In 2009, after saving Airdrie Public Observatory from closure in 2002, Moore accepted the position of Honorary President of Airdrie Astronomical Association, a position which he held until his death.

Personal life and death

World War II had a significant influence on Moore's life – he said his only romance ended when his fiancée Lorna, a nurse, was killed in London in 1943 by a bomb which struck her ambulance. Moore subsequently remarked that he never married because "there was no one else for me ... second best is no good for me ... I would have liked a wife and family, but it was not to be."[114] Some doubt has arisen, however, over Moore's account, as researchers have been unable to identify Lorna, despite the meticulous records kept of wartime civilian casualties.[115] In his autobiography he said that after sixty years he still thought about her, and because of her death "if I saw the entire German nation sinking into the sea, I could be relied upon to help push it down."[116] In May 2012 he said to the Radio Times magazine, "We must take care. There may be another war. The Germans will try again, given another chance." He also said, in the same interview, that "The only good Kraut is a dead Kraut."[117]

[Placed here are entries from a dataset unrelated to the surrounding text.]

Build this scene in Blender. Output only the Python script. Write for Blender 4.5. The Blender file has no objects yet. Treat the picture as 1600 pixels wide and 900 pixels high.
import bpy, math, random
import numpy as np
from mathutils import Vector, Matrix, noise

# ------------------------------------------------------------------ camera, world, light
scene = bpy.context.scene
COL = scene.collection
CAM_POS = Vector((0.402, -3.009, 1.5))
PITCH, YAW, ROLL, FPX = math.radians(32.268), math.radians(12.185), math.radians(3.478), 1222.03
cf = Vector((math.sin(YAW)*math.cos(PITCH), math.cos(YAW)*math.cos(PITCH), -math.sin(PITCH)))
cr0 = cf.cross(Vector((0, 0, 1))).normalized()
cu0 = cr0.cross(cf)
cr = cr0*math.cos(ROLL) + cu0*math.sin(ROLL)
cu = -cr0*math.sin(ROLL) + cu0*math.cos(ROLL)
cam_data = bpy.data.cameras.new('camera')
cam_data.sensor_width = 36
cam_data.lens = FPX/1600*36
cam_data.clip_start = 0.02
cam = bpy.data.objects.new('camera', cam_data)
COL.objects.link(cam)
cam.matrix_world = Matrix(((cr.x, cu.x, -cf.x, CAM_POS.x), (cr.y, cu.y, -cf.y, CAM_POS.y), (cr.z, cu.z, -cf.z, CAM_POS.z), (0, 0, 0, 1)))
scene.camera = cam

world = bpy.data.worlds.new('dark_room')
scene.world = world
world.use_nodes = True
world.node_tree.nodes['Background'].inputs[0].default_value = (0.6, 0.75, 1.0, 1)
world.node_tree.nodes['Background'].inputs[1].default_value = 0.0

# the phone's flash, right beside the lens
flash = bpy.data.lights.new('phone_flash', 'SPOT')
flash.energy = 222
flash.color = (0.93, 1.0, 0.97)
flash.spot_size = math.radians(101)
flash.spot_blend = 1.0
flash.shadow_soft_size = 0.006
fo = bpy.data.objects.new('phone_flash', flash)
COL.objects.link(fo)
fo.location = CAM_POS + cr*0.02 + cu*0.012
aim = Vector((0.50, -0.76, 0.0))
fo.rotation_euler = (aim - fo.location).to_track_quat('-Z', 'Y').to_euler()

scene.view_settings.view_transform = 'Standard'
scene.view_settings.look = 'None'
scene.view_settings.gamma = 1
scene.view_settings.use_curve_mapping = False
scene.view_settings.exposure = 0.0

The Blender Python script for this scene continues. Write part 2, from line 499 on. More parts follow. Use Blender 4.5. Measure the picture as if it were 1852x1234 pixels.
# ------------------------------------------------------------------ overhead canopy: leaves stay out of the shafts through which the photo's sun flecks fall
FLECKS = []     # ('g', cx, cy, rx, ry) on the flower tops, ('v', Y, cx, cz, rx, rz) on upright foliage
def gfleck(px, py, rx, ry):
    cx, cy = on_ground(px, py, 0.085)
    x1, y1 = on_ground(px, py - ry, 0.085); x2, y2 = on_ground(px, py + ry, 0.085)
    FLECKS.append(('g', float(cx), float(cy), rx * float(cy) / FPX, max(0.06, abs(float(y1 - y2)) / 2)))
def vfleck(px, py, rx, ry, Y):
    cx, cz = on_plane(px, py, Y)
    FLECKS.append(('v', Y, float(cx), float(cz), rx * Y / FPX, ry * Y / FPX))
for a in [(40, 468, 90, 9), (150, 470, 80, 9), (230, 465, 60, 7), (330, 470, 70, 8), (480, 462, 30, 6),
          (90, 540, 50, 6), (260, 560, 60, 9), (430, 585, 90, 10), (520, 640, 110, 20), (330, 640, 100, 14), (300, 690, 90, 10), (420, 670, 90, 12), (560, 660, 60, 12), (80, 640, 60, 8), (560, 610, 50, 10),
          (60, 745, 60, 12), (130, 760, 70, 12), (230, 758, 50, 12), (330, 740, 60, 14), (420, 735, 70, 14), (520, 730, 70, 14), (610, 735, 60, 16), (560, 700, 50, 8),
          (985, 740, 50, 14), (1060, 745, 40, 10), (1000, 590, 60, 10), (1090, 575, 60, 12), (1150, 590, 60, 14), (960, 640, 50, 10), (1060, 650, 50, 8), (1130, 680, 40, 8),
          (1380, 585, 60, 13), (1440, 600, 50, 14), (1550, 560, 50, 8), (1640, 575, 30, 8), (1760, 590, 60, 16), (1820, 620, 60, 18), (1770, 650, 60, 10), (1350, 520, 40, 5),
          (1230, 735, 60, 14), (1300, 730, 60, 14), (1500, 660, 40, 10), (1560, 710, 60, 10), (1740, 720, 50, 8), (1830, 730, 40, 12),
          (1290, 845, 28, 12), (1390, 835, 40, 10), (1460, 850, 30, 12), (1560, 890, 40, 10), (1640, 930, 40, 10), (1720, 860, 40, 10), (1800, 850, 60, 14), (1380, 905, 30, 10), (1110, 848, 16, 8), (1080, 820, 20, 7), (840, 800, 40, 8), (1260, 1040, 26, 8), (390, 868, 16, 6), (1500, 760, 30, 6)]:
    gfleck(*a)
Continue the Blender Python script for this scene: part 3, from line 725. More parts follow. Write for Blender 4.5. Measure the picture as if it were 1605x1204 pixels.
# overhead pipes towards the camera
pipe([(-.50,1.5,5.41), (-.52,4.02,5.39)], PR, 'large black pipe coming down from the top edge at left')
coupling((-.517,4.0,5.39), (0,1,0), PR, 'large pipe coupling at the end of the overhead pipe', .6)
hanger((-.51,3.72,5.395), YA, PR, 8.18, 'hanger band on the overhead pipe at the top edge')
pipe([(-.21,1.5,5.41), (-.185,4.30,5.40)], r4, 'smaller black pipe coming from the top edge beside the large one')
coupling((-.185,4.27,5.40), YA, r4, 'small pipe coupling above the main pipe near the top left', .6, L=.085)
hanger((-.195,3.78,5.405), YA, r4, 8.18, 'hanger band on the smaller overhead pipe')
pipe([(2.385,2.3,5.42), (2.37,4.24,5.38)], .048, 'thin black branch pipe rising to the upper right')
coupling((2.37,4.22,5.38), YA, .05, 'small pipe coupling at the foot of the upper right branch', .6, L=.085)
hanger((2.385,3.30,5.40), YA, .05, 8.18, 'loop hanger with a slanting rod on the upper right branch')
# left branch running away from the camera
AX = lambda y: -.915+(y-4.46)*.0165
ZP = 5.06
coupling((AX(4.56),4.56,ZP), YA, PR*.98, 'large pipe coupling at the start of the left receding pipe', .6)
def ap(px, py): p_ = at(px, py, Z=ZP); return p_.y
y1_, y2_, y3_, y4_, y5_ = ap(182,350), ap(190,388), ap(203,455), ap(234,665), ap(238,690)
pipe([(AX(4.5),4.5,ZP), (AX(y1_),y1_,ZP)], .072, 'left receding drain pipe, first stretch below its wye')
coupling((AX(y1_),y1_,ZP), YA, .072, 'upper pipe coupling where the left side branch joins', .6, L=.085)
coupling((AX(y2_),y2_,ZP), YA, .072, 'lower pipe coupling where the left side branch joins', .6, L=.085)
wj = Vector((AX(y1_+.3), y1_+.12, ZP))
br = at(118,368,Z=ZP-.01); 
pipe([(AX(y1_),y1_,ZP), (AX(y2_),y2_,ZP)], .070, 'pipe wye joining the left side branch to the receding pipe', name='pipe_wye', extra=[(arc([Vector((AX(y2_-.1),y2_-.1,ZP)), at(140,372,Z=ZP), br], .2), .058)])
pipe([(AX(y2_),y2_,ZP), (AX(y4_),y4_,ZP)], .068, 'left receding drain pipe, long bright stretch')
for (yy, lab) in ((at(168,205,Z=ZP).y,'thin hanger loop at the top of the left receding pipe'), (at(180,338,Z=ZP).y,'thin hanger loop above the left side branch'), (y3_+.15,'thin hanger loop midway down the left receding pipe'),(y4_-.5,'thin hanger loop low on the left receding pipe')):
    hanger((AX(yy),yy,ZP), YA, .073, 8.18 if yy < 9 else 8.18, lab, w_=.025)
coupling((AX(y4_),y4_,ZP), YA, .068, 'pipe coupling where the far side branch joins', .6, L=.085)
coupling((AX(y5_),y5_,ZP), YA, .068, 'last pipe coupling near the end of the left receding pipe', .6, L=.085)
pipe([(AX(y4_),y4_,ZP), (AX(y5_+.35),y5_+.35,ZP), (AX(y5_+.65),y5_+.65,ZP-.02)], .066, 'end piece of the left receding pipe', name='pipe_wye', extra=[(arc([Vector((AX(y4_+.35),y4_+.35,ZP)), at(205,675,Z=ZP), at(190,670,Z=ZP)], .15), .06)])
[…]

Moore said he was "exceptionally close" to his mother Gertrude,[7] a talented artist who shared his home at Selsey, West Sussex, which was decorated with her paintings of "bogeys" – little friendly aliens – that she produced and sent out annually as the Moores' Christmas cards.[118] Moore wrote the foreword for his mother's 1974 book, Mrs Moore In Space.[119]

On 9 December 2012, Moore died aged 89 at his home in Selsey.[120] On 9 December 2014 it was reported that the Science Museum, London had acquired a large collection of his objects and manuscripts and memorabilia, including The Sky at Night scripts, and about 70 of his observation books, over more than 60 years, and manuscripts for astronomy and fiction books, and a 12.5 inch reflecting telescope.[121]